■ Task to carry out ■
Which lines of the records contain "Blender"? Collect every one of them.

■ Task data ■
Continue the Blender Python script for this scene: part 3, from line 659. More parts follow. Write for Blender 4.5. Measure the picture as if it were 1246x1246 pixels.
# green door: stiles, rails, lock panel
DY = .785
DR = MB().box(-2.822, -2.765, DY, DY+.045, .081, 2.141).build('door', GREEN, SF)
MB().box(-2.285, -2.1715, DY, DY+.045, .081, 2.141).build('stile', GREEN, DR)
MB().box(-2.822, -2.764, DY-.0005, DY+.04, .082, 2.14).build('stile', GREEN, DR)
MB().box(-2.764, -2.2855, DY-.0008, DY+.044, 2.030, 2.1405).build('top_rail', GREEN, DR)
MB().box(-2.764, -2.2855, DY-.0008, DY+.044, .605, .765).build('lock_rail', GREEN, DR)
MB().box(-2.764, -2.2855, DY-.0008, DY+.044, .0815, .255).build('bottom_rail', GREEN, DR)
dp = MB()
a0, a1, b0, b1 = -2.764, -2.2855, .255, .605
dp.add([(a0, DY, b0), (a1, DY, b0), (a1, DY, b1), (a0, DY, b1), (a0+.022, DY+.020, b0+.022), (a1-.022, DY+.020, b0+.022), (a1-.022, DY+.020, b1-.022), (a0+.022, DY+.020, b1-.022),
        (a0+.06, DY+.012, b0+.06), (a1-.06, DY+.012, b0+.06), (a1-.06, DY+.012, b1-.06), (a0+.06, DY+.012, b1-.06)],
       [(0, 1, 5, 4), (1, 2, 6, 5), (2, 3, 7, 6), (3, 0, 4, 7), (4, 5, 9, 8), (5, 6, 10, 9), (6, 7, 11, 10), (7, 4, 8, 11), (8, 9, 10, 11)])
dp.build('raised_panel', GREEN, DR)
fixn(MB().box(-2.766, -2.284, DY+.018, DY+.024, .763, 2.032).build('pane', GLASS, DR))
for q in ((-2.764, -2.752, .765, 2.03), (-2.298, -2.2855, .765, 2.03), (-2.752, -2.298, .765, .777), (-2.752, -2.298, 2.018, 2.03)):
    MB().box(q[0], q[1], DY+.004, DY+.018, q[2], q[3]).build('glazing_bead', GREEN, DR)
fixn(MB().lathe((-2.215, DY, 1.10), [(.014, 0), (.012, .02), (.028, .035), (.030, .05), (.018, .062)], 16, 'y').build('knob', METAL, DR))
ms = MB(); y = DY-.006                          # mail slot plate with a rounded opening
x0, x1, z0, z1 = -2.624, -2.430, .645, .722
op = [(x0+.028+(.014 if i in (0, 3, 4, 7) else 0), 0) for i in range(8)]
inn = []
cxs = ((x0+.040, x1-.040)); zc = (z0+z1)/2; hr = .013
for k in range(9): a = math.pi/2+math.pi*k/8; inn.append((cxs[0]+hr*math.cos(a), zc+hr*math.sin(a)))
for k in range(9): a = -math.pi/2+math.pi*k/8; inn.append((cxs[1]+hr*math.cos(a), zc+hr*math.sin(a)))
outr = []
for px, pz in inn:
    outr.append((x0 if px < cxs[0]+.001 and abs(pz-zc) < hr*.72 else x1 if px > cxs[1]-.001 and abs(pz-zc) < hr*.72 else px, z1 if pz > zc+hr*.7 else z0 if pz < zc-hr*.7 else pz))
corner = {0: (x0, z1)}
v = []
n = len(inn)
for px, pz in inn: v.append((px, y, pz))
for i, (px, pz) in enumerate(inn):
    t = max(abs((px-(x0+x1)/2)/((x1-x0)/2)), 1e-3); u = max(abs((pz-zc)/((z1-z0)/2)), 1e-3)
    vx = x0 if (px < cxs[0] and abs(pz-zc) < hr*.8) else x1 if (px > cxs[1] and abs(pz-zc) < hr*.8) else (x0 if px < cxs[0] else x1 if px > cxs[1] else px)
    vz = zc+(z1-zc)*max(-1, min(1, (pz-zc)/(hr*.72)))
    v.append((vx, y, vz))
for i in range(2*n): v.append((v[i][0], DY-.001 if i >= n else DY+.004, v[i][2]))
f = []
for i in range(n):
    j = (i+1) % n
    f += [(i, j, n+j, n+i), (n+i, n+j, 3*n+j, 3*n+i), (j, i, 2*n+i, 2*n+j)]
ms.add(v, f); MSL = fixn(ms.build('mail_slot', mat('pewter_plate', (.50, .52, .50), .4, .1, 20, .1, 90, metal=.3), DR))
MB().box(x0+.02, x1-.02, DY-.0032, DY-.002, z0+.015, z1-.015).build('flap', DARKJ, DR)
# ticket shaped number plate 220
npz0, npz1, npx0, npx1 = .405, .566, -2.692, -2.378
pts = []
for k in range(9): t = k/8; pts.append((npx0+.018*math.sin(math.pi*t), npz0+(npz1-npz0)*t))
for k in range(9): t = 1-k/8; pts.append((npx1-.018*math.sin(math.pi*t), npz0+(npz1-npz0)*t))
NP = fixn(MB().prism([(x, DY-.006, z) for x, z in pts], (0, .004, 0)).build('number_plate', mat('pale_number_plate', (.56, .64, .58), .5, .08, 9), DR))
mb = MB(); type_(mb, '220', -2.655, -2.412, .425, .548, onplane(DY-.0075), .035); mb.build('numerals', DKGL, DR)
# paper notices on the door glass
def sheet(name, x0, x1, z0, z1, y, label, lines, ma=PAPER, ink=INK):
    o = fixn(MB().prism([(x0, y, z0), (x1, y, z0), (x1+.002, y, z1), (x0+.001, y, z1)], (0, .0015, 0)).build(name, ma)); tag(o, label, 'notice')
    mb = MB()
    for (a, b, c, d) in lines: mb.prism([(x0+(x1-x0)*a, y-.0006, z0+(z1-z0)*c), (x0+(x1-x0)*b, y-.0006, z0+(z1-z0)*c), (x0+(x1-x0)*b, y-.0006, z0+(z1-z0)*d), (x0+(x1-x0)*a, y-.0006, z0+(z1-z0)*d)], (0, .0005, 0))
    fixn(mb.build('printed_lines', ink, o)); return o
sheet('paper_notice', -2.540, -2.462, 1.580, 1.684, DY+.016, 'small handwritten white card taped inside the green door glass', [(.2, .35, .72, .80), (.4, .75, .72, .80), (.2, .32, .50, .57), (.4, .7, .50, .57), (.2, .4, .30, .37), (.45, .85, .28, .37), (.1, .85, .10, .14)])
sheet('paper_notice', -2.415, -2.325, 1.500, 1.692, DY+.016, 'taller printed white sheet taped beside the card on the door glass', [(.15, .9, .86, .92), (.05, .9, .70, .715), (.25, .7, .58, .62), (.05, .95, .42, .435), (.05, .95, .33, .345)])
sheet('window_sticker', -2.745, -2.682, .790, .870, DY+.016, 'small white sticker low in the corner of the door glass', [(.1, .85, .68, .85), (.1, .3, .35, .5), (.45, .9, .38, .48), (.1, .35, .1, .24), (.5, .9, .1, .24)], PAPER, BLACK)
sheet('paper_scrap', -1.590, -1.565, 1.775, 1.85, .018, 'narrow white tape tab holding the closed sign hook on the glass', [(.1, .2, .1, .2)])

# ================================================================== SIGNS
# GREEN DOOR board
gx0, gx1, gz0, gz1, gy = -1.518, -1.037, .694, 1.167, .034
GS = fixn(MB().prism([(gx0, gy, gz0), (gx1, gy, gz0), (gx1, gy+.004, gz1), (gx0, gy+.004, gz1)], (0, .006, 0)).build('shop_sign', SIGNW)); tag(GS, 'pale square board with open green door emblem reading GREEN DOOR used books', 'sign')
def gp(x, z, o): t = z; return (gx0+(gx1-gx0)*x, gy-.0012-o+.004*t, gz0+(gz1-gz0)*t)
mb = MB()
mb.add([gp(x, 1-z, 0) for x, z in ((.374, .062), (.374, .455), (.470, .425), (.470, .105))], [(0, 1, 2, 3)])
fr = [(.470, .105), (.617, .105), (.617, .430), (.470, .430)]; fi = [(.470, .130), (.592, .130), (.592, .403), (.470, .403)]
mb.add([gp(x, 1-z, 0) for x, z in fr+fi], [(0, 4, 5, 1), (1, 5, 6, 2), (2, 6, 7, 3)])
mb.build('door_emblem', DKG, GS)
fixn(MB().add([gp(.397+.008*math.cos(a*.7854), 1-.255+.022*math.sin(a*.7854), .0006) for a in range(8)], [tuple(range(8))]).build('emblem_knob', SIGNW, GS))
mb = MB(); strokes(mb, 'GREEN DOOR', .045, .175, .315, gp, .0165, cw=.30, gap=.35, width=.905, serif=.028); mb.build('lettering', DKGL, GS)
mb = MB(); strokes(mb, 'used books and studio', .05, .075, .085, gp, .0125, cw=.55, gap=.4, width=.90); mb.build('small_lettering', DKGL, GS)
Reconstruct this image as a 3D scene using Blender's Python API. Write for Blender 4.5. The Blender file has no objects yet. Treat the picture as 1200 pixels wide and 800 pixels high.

■ Finished exercise ■
Continue the Blender Python script for this scene: part 3, from line 659. More parts follow. Write for Blender 4.5. Measure the picture as if it were 1246x1246 pixels.
Reconstruct this image as a 3D scene using Blender's Python API. Write for Blender 4.5. The Blender file has no objects yet. Treat the picture as 1200 pixels wide and 800 pixels high.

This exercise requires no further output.